Although some faculty members are still in the process of being trained to teach the new courses, Hamilton said the biggest task this fall will be ensuring all programs craft new, four-year plans by the end of the semester.

Despite the work ahead, Hamilton said officials are confident the program will be implemented as seamlessly as possible by next fall. While officials have been working with community colleges to ensure a clear transfer credit policy is crafted before implementation is complete, Hamilton said faculty members have been preparing their departments for the overhaul.

"The majority of faculty agreed to come back to work [on the program], and I thought that was absolutely phenomenal that the faculty came right back," she said at the meeting. "We met with each of the colleges individually [in August] and showed them the methodology we had used … so they could calculate how much work we needed done and where."

University President Wallace Loh said the biggest challenge in implementing the new program lays in funding new courses and recruiting faculty members to teach them.

"The major issue is not the quality of the proposal — it's implementation.
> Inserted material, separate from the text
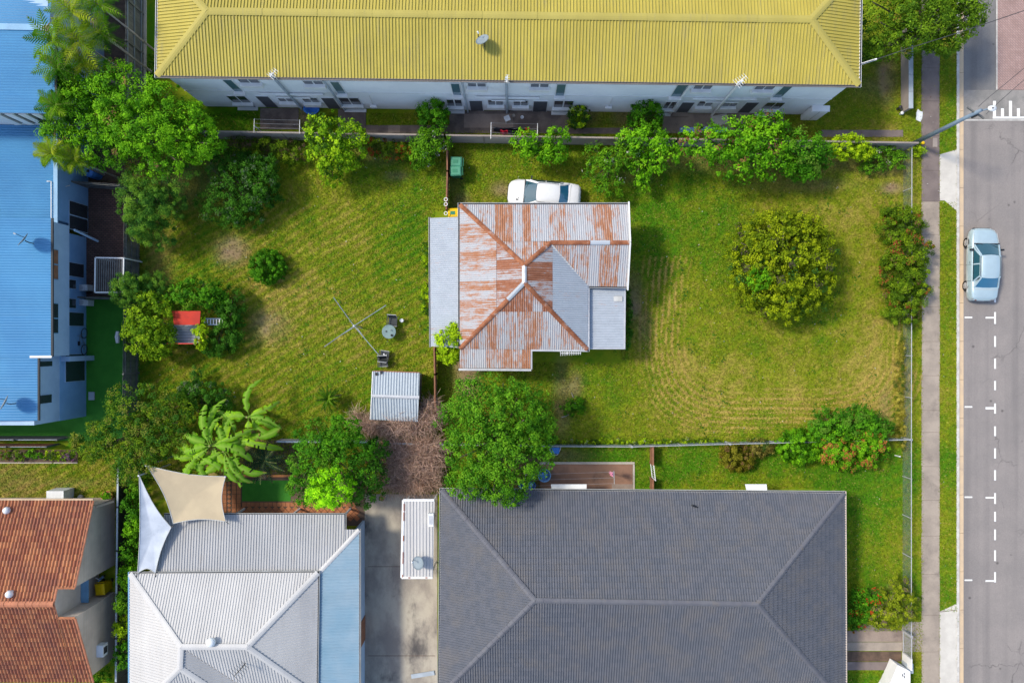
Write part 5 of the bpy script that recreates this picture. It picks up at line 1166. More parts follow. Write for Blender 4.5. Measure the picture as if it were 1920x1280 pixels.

Implementation means, among other things, money," Loh said in an interview. "I'm certainly very supportive not only of the general education program, but also of its implementation, so it's not just on paper and we bring it into an operational reality."

Some student senators said future students under the program will receive a more diverse education, which will prepare them better for the job market.

"They've taken our already good general education program and made it more expansive and require you to have more diversity as a student, which I always think is a good thing," undergraduate student senator Alex Miletich said. "It's requiring students to hone in on more humanities classes, which is good, and just overall, I like how they've expanded what [they] need to take."